Fiesta ST facelifting – zmiany objęły nadwozie i wnętrze

Ford Fiesta ST po liftingu nie jest na pewno anonimowa, a jej modyfikacje są dość dobrze widoczne. Pierwsze co dostrzeże wprawne oko to fakt, że logo Forda zostało przeniesione na sportową atrapę grilla ze strukturą plastra miodu. Przeprojektowano też aerodynamiczne lotki przedniego zderzaka i wloty w przednim zderzaku, z którego zniknęły lampy przecimgielne.

Z tyłu najbardziej widoczne zmiany to tylny dyfuzor w szarym kolorze Chrystaline Grey, tym samym który pokrywa listwy przy bocznych wlotach przedniego zderzaka.  Standardowe 17-calowe, lub opcjonalne 18-calowe felgi mają ciemne wykończenie Magnetite, a wśród opcji kolorystycznych nadwozia pojawił się wspomniany wcześniej, zielony lakier ST Mean Green.

Zobacz: Nowy Ford Focus ST Edition został dostosowany do toru Nurburgring!

Bardziej widoczne zmiany zaszły w kabinie. Nie są one duże, ale jeden element od razu przykuwa uwagę – nowe fotele sportowe. Z pierwszych informacji wynika, że nie są to już fotele Recaro, a zupełnie nowa konstrukcja. Siedzenie mają zintegrowany zagłówek (to akurat dziwna zmiana) i 14-stopniową regulację, która ma ułatwić znalezienie optymalnej pozycji za kierownicą.  Do tego wyróżniają je kontrastowe szwy w kolorze czerwonym i obicia Sensico. Sportowa kierownica ze spłaszczonym u dołu wieńcem i matowa folia, imitująca włókno węglowe oraz czerwone detale mają dodawać kabinie sportowego charakteru. Widać wyraźnie, że to cechy zapożyczone z testowanej przez nas niedawno Pumy ST.

Fiesta ST facelifting – nowa mapa silnika 1.5 EcoBoost

Większe, choć nierewolucyjne zmiany zaszły od strony technicznej. Co prawda silnik to nadal znana jednostka 1.5 EcoBoost o mocy 200 KM, ale ma ona inną mapę silnika. Ta pozwala na zwiększenie momentu obrotowego do 320 Nm, czyli do tego samego pułapu co w Pumie ST. Ford Polska informuje jednak dość skromnie, że moment ten waha się w przedziale od 290 do 320 Nm co oznacza, że mamy najprawdopodobniej do czynienia z funkcją overboost działającą tylko przez określony czas. W informacji przekazanej przez oddział Ford Polska pojawiła się ciekawostka, jakoby nowa Fiesta ST zamiast trybu Eco, otrzymała tryb Torowy. To o tyle ciekawe, że Fiesta ST jaką testowaliśmy w przeszłości, miała już te „zmiany”.
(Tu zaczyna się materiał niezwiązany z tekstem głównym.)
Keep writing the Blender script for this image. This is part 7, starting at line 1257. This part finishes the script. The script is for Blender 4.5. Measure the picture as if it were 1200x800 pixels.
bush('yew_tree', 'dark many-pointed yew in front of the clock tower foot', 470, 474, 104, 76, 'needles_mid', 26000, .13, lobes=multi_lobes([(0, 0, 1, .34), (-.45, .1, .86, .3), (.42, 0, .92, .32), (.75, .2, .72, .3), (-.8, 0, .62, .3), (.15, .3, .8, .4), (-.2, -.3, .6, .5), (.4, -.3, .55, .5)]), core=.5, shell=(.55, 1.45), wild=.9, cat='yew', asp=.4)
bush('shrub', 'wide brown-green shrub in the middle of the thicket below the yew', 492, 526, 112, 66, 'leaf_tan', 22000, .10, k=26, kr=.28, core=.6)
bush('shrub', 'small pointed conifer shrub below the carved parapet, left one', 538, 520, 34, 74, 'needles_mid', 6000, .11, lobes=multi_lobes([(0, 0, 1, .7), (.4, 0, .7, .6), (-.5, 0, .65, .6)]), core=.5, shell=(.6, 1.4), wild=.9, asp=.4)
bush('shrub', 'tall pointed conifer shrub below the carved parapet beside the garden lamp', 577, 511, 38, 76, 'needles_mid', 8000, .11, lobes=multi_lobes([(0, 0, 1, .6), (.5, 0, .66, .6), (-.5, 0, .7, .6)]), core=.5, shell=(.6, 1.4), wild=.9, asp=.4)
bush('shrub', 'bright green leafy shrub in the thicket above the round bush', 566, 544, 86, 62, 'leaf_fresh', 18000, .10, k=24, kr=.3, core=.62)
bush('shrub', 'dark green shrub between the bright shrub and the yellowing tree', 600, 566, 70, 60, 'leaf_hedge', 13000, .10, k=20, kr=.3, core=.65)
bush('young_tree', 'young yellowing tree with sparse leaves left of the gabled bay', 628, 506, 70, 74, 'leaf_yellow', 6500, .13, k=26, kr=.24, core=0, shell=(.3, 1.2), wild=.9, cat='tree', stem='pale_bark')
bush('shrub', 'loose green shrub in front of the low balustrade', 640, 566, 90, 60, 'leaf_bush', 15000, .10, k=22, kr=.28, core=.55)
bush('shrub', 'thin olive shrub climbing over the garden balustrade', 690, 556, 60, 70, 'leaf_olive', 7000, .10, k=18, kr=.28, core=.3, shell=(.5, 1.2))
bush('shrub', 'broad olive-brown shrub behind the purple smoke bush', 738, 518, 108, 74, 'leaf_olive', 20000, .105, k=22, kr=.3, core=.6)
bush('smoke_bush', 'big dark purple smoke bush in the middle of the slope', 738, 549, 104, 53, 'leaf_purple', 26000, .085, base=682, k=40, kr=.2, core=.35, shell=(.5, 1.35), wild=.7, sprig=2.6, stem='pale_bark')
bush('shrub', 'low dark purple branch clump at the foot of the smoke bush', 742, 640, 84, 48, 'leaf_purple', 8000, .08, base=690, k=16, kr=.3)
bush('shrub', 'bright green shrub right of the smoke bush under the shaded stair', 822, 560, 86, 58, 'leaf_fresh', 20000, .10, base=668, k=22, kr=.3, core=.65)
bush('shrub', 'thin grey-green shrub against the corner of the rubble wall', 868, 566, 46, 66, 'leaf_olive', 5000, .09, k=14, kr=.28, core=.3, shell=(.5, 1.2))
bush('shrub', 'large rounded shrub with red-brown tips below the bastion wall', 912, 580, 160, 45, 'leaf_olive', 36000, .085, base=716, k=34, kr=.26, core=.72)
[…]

Nadal jednak mocną stroną Fiesty ST mają być chronione patentem Forda, formowane na zimno sprężyny zawieszenia ze zmiennym kierunkiem działania oraz dwururowe amortyzatory przednie Tenneco zapewniają możliwość ostrzejszego pokonywania zakrętów i lepsze wyczucie zachowania nadwozia. Do tego, co chyba jeszcze ważniejsze, cały czas w ofercie dostępny będzie mechanizm różnicowy o ograniczonym poślizgu Quaife (opcja).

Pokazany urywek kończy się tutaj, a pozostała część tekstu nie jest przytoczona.